Credit Score Breakdown Is No Big Mystery

Credit Score Breakdown Is No Big Mystery

Do you feel as if your credit score rating is some big mysterious secret? It is true that millions of folks do feel that way, and really, the credit bureaus do not readily give out the exact way that they compute your credit score, but you need not fret. It definitely makes sense to have a pretty good understanding of how your credit score is calculated so you can take the appropriate measures to establish and maintain a “good” score.

If you have absolutely no idea how your rating is determined, how can you possibly know what to do and what not to do? If you were taking a class in earth sciences, you would not be expected to take a test on psychology, right? Of course not; you can only expect to know what you have learned; the same is true of your credit report. You have to know what information is used to determine your score if you are going to gain control of your credit history and make the appropriate changes.

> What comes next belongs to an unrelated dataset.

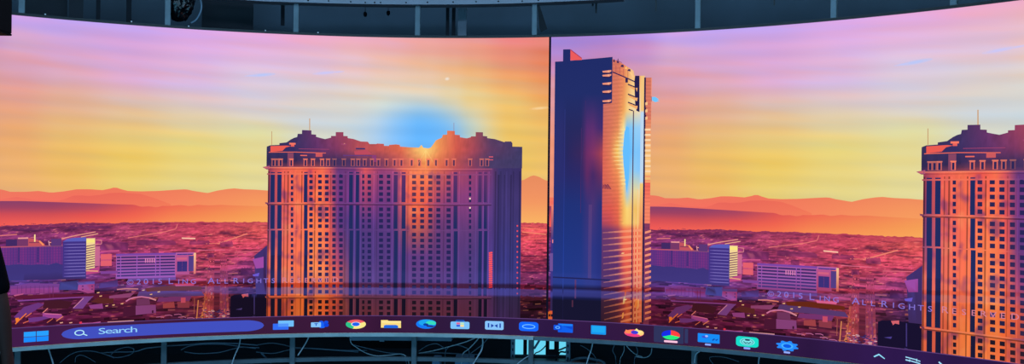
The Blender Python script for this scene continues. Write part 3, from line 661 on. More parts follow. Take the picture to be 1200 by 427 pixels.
    shade = table([650, 660, 664, 681, 688, 695, 702, 706, 718], [60, 110, 150, 180, 205, 240, 290, 335, 350, 378], [
        [(32,44,104)] * 9,
        [(34,46,106)] * 9,
        [(44,48,112), (42,46,108), (38,42,96), (40,42,96), (88,46,112), (92,48,112), (70,45,110), (66,45,110), (66,45,110)],
        [(44,46,112), (42,46,110), (40,40,96), (58,40,92), (110,46,102), (130,52,100), (150,60,88), (178,72,80), (178,72,80)],
        [(44,46,112), (42,46,112), (40,42,104), (44,42,104), (96,44,100), (70,42,102), (96,46,96), (110,50,96), (110,50,96)],
        [(36,50,118), (34,50,120), (32,50,120), (34,50,120), (56,50,118), (74,52,116), (48,50,118), (44,50,118), (44,50,118)],
        [(34,54,128), (32,54,130), (32,54,130), (34,54,130), (52,56,132), (46,54,132), (40,50,126), (42,50,124), (42,50,124)],
        [(38,58,136), (36,58,138), (36,58,138), (38,58,138), (44,58,136), (44,58,136), (40,52,130), (48,50,120), (48,50,120)],
        [(26,30,80)] * 9, [(28,30,82)] * 9])
    def vline(x, y): return x - (y - 213) * .0111 * 0
    le = lambda y: np.interp(y, [72, 250, 378], [651.3, 649.6, 648])
    g.grid(S(651, 90)[0] - .004, S(706.2, 200)[0], TBZ - .01, g.profile([(648, 72.6), (660, 72), (690, 69.4), (707, 67.9)]), shade, 40, 110)
    g.grid(S(706.2, 200)[0], S(717.6, 100)[0], S(712, 122)[1], g.profile([(706, 68), (717.4, 66.9)]), shade, 4, 10)
    g.rect(660, 58, 668.6, 73, (34, 44, 104)); g.poly([(668.6, 58.2), (670, 59), (682, 69), (682, 70.5), (668.6, 71)], (236, 92, 92)); g.line([(669, 58.6), (682, 68.6)], 1, (170, 60, 90))
    g.off = LAYER * 8.4
    for y in (83.4, 88, 97.6, 107, 118):       # lit balconies at the corner
        g.poly([(706, y), (716.5, y - 1.2), (716.5, y + .6), (714, y + 2), (706.5, y + 1.8)], (238, 150, 122)); g.poly([(706, y + 2), (714, y + 2.2), (716, y + 1.2), (716, y + 3.4), (707, y + 3.4)], (40, 30, 76)); g.rect(712, y - .6, 714.6, y + 1.4, (250, 180, 140))
    lit = table([705, 715, 724, 731, 735, 741, 745, 752], [70, 100, 130, 150, 178, 200, 225, 245, 262, 270, 300, 340, 378], [
        [(214,116,96)] * 3 + [(228,130,96), (240,150,100), (246,190,140), (235,160,110), (230,150,100)],
        [(214,116,98), (216,118,94), (220,122,92), (232,140,92), (240,170,100), (248,205,140), (250,205,130), (250,190,120)],
        [(214,112,98), (220,120,92), (225,128,88), (240,165,92), (248,205,130), (245,215,160), (240,215,170), (240,220,190)],
        [(218,105,86), (222,118,86), (232,140,90), (252,225,150), (120,195,250), (130,200,250), (150,206,245), (150,206,250)],
        [(232,96,78), (238,130,84), (250,205,100), (200,225,235), (96,190,255), (110,192,254), (128,198,250), (120,194,252)],
        [(236,98,76), (238,120,80), (242,150,86), (250,215,150), (110,190,250), (150,205,240), (140,202,248), (130,198,252)],
        [(220,92,76), (226,105,78), (234,120,80), (248,200,120), (150,200,240), (235,215,160), (236,215,150), (230,220,190)],
        [(215,84,80), (220,86,76), (230,105,76), (244,185,95), (252,215,120), (245,195,110), (240,190,100), (246,200,120)],
        [(170,66,96), (196,74,84), (222,96,76), (245,190,100), (250,205,110), (246,195,110), (244,200,110), (240,180,110)],
        [(92,50,110), (110,55,105), (150,66,96), (236,105,80), (242,120,85), (235,110,85), (242,120,85), (240,120,90)],
        [(78,46,112), (86,48,110), (96,48,108), (228,90,80), (236,98,80), (220,90,85), (236,98,80), (236,100,84)],
        [(60,42,100), (70,42,100), (88,44,95), (170,60,82), (210,86,72), (170,66,80), (225,92,76), (215,90,80)],
        [(40,26,62), (58,32,62), (88,40,62), (160,66,64), (214,105,66), (150,62,62), (205,95,66), (180,80,66)]])
    def lit_col(x, y):
        c = lit(x, y); t_ = min(1, max(0, (728 - x) / 20)); c = lerp(c, (178, 100, 104), .30 * t_ * (1 if y < 240 else .4))
        if y < 262 and x < 730:
            f = math.sin((y + (x - 706) * (.10 if y < 150 else .05)) * math.tau / 4.6); c = tuple(v * (1 + .05 * f + .05 * noise.noise(Vector((x * .12, y * .9, 3)))) for v in c)
        return c
    g.grid(S(717.6, 100)[0], S(752, 200)[0], TBZ - .01, g.profile([(717, 69), (722, 71), (730, 75), (738, 80), (743, 83.5), (743.4, 89), (752, 89)]), lit_col, 30, 190)
    g.grid(S(706.2, 200)[0], S(717.6, 200)[0], TBZ - .01, g.profile([(706, 122.4), (718, 120.6)]), lit_col, 10, 160)
    g.off = LAYER * 8.8
    # crown clutter
    for x, y, w, hh, c in ((724, 72, 3, 3, (60, 40, 86)), (729, 77, 4, 2.4, (52, 38, 84)), (737, 82, 4, 2, (60, 46, 90)), (733.5, 79.4, 3, 2.4, (250, 190, 120)), (719.6, 71, 2, 3, (50, 36, 84))): g.poly([(x - w / 2, y + hh / 2), (x + w / 2, y + hh / 2 + 1), (x + w / 2, y - hh / 4), (x, y - hh / 2)], c)
    g.line([(724, 71.5), (724.6, 69)], .8, (60, 44, 90)); g.line([(722, 71), (729, 73.5)], .7, (150, 80, 110)); g.line([(718, 84.6), (730, 89.6), (745, 96.4)], 1.4, (62, 40, 84)); g.rect(733, 92, 736, 97, (50, 38, 84)); g.line([(739, 85), (742.6, 91)], 1.6, (255, 205, 140))
    for x in (722, 726.5, 731, 736): g.line([(x, 77 + (x - 722) * .45), (x, 85 + (x - 722) * .45)], .5, (170, 76, 86))
    # dark recess with balconies, bright fin, slot, right wing
    for pts in ([(744.4, 89), (749.6, 89), (749.6, 131.5), (746, 130), (744.4, 121), (743.6, 96)],): g.poly(pts, (38, 32, 78))
    for y in (99, 110.5, 120): g.poly([(736, y + .5), (747.5, y + 4.5), (746.6, y + 8.4), (737.6, y + 3.6)], (246, 176, 110)); g.line([(736, y), (747, y + 4.4)], 1.4, (44, 34, 78))
    g.line([(737, 128.4), (742, 130)], 1.3, (50, 38, 78))
    g.rect(749.8, 89, 754.2, 378, lambda x, y: (244, 198, 128) if y < 130 else ((190, 215, 240) if y < 215 else (lerp((246, 205, 120), (240, 130, 90), min(1, (y - 215) / 60)))), 1, 100)
    g.rect(740.6, 130, 741.8, 378, lambda x, y: (80, 46, 80) if y < 250 else (44, 34, 70), 1, 40)
    g.rect(746.6, 222, 747.4, 378, (255, 205, 140), 1, 30); g.rect(743, 250, 743.6, 378, (250, 190, 130), 1, 20)
    g.rect(751.4, 90, 753.2, 378, lambda x, y: (64, 36, 80) if y > 400 else lit_col(x, y), 1, 60)
    g.rect(753.6, 91, 755.8, 378, (40, 30, 74), 1, 60)
    def wing(x, y):
        c = (214, 118, 96) if y < 140 else (lerp((226, 128, 96), (248, 190, 120), min(1, (y - 140) / 40)) if y < 212 else (lerp((236, 96, 84), (244, 130, 100), min(1, (y - 212) / 30)) if y < 262 else (130, 58, 96)))
        return tuple(v * (1 + .06 * math.sin(y * math.tau / 4.4)) for v in c)
    g.grid(S(755.7, 200)[0], S(763.6, 92)[0], TBZ - .01, S(760, 91.2)[1], wing, 4, 190)
    g.rect(763, 91.5, 764, 130, (236, 150, 130), 1, 4)
    for y in (118.5, 127, 135.6): g.poly([(755.8, y), (757.8, y - 1), (757, y + 1.4), (755.8, y + 1.6)], (44, 30, 70)); g.poly([(756.4, y + 2), (759, y + 1), (759, y + 4.6), (756.4, y + 5)], (250, 196, 140))
    g.off = LAYER * 9.1
    for k in range(11): g.rect(756, 151 + k * 6.1, 762.6, 153.4 + k * 6.1, (252, 214, 170) if k < 9 else (244, 160, 110))
    for k in range(15):                             # sun-struck blades reach left across the bright face
        y = 152 + k * 4.55; w = 12 * math.exp(-((y - 180) / 22) ** 2) + 3
        g.poly([(731.4 - w, y), (733.5, y - 1.0), (733.5, y + 1.2)], (252, 222, 150))
    g.poly([(731.8, 156), (734.2, 148), (737.4, 150), (738.2, 175), (737, 210), (734.6, 226), (733, 214), (730.8, 192), (730, 178), (731, 166)], (100, 190, 255))
    for y in [270 + 6.75 * k for k in range(18)]:
        yy = (y - 270) / 108; sl = 3 + 9 * yy
        for xa, xb in ((706.5 + 2 * yy, 740.4), (742.2, 751.6)):
            ya = y + sl * (1 - (xa - 706) / 46); yb = y + sl * (1 - (xb - 706) / 46); n = 5
            for i in range(n):
                f0, f1 = i / n, (i + 1) / n
                x0, x1 = xa + (xb - xa) * f0, xa + (xb - xa) * f1; t = min(1, max(0, (x0 - 704) / 28)); th = .55 + 1.0 * t
                q0, q1 = ya + (yb - ya) * f0, ya + (yb - ya) * f1
                if max(q0, q1) + th > 379: continue
                g.poly([(x0, q0 - th * .8), (x1, q1 - th), (x1, q1 + th), (x0, q0 + th * .8)], lambda x, y_, t=t: lerp(lit_col(x, y_), (250, 160, 118), .35 + .5 * t))
        if y + 2 < 379: g.poly([(756, y + 1.6), (763, y - .4), (763, y + 2.2), (756, y + 4.2)], (242, 146, 116))
    for x, y, w, hh, c in ((731.5, 352, 1.6, 5, (255, 215, 130)), (733, 344, 1.2, 4, (255, 130, 60)), (730, 370, 1.2, 4, (255, 180, 100)), (745.6, 356, 2.2, 5, (250, 150, 80)), (748, 357, .9, 6, (255, 190, 110)), (730, 297, 2, .8, (255, 200, 140)), (732.5, 351.5, 2.4, .9, (255, 235, 170))): g.poly([(x - w, y + hh), (x + w * .6, y + hh * .6), (x + w, y - hh), (x - w * .4, y - hh * .7)], c)
    g.off = LAYER * 9
    g.rect(660.5, 128, 661.3, 378, lambda x, y: tuple(v * 1.18 for v in shade(x, y)), 1, 40); g.rect(689.5, 240, 693.5, 328, lambda x, y: lerp(shade(x, y), (120, 76, 130), .35), 1, 20)
    g.line([(681.5, 150), (680.6, 250)], .6, (74, 44, 104)); g.line([(686.5, 118), (685, 150), (681, 195)], .7, (62, 46, 104))
    for x, y0, y1 in ((674.5, 328, 350), (671, 352, 360)): g.rect(x - .9, y0, x + .9, y1, lambda x, y: (92, 58, 110), 1, 5)
    g.line([(648, 325), (680, 326.6), (715, 328.6)], 1.6, (28, 32, 82))
    for k in range(7): g.line([(707 + .9 * k, 216.5 + .5 * math.sin(k * 2)), (706.8 + 1.6 * k, 221.5 + .4 * k * .3)], .8, (120, 50, 80))       # small unreadable sign
    if copy_no: g.poly([(764, 114), (768, 113.6), (772.6, 116.8), (770, 117.5), (773, 118.6), (768, 120), (764.4, 118)], (110, 200, 255)); g.line([(763.4, 113), (763.6, 119)], .5, (90, 60, 110))
    # thin strip of desktop to the left of the tower
    g.off = LAYER * 5
    g.rect(645.5, 240, 650, 378, lambda x, y: lerp((238, 130, 110), (60, 52, 132), min(1, max(0, (y - 244) / 40))), 1, 40)
    g.off = LAYER * 5.4; g.rect(647.2, 281, 648.8, 285, (250, 140, 140)); g.rect(644.4, 364.5, 648.4, 374.6, (250, 120, 90)); g.off = LAYER * 5.8; g.rect(645.2, 368.4, 647.4, 371.4, (50, 26, 60)); g.rect(644.3, 297, 648, 318, lambda x, y: (112, 80, 150))
    g.build('glass_tower', wp)
    return wp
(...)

So, here is a pretty good credit score breakdown that you can use to make your financial decisions:

• Mixture of credit. Having a variety of loans and paying them back as agreed counts for ten percent of your credit score. If you have different types of debt, such as a mortgage, a car note, and credit cards, and you pay them all well, that is indicative of your ability to handle different kinds of loans well.
• New credit inquiries count for ten percent of your score also. The more people (organizations) that go looking into your credit history, the more your credit score will be negatively affected. The exception is you looking into your own report. That has no impact on your score.
• The length of your credit history counts for fifteen percent of your score. The longer you have had credit, the better. Of course, having credit for a long time and not paying responsibly is no help at all.
• How much you already owe counts for thirty percent of your rating. This is called the debt-to-income ratio, and the number should be low. Keeping the total amount of money you owe at or below twenty-five percent of your income will generally get you big cheers from any lender.
• Your payment history is the most important factor in determining your credit score. It counts for a whopping thirty-five percent of your rating. That is both good and bad. If you have always been very careful about making your payments on time, even if you have had a pretty high debt-to-income number, you may be seen as a decent credit risk. However, if you have even one late payment, your report may be lowered significantly.

There is no more mystery; if you want to establish a positive credit score, pay the most attention to keeping the amount of debt you hold less than about thirty percent of your income. Also, pay your bills on time. Don’t apply for credit unless you really are serious about wanting or needing that particular credit so that you don’t have too many inquiries into your file, and if you only have one kind a credit – say a car loan – consider getting a credit card with a tiny maximum and pay it regularly and consistently for a long time.